Mas se o autoengano pode nos prejudicar, por que continuamos caindo nessa armadilha? Alexander explica que a resposta está no medo. Medo de fracassar, de sentir dor, de sair da zona de conforto. Isso faz com que nossa mente nos mantém presos em situações que já não fazem sentido.
As consequências de se enganar
O problema é que fugir da realidade não faz com que ela desapareça. Pelo contrário, viver em um estado constante de autoengano pode gerar frustração, insegurança e até afetar a saúde mental. Algumas das principais consequências do autoengano incluem:
- Distanciamento da realidade: a pessoa se torna cada vez mais dependente dessa distorção para manter seu equilíbrio psicológico, o que leva ao agravamento de delírios e um ciclo de negação e autossabotagem;
- Frustração constante: a pessoa sente que algo está errado, mas não entende exatamente o quê;
- Estagnação: evitar encarar a realidade pode impedir o crescimento pessoal e profissional;
- Ansiedade e insegurança: inconscientemente, sabemos que estamos nos enganando, e isso pode gerar angústia;
- Relacionamentos prejudicados: o autoengano pode afetar a forma como lidamos com as pessoas, levando a padrões de comportamento tóxicos para familiares, cônjuge e amizades.
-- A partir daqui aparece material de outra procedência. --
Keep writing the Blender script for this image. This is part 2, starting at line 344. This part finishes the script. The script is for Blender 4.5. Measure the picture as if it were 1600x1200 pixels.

Como sair do ciclo do autoengano?
O primeiro passo para superar o autoengano é reconhecer sua existência. Segundo o psicólogo “o autoengano está ligado a processos inconscientes e a mudança exige um esforço intencional, muitas vezes acompanhado de um profissional”. Isso pode ser difícil porque, por definição, estamos lidando com algo que a mente tenta esconder para nós mesmos. Mas existem algumas estratégias que podem ajudar a lidar com esse fenômeno:
- Autoconhecimento e crescimento pessoal: pergunte-se se suas justificativas para certas escolhas são realmente válidas ou se são desculpas para evitar mudanças;
- Feedback externo: amigos, familiares e até terapeutas podem ajudar a enxergar a realidade de uma forma mais objetiva;
- Reflexão sobre padrões de comportamento: se você percebe que está repetindo os mesmos erros sem progresso, pode ser um sinal de autoengano;
- Acompanhamento com um profissional: ter alguém que te ouça e traduza as suas questões de forma saudável, é um dos caminhos para sair dessa situação.
A verdade pode ser difícil de aceitar, mas também pode ser libertadora. Afinal, só quando deixamos de nos enganar é que conseguimos realmente transformar nossa vida.
Autoengano é diferente de otimismo
Nem toda esperança ou pensamento positivo é autoengano. O otimismo saudável nos motiva a seguir em frente, mesmo diante das dificuldades. Já o autoengano nos faz ignorar ou distorcer sinais importantes da realidade.
A diferença está na base da crença: o otimismo realista reconhece os desafios, mas acredita na capacidade de superação, enquanto o autoengano nega ou distorce a realidade para evitar enfrentar problemas.
Por exemplo, alguém que perdeu um emprego pode ter uma visão otimista ao pensar: “Foi um golpe duro, mas sei que posso encontrar algo melhor”. Já o autoengano se manifestaria assim: “Não fui demitido por incompetência, foi só azar, e nem preciso me preocupar com isso”.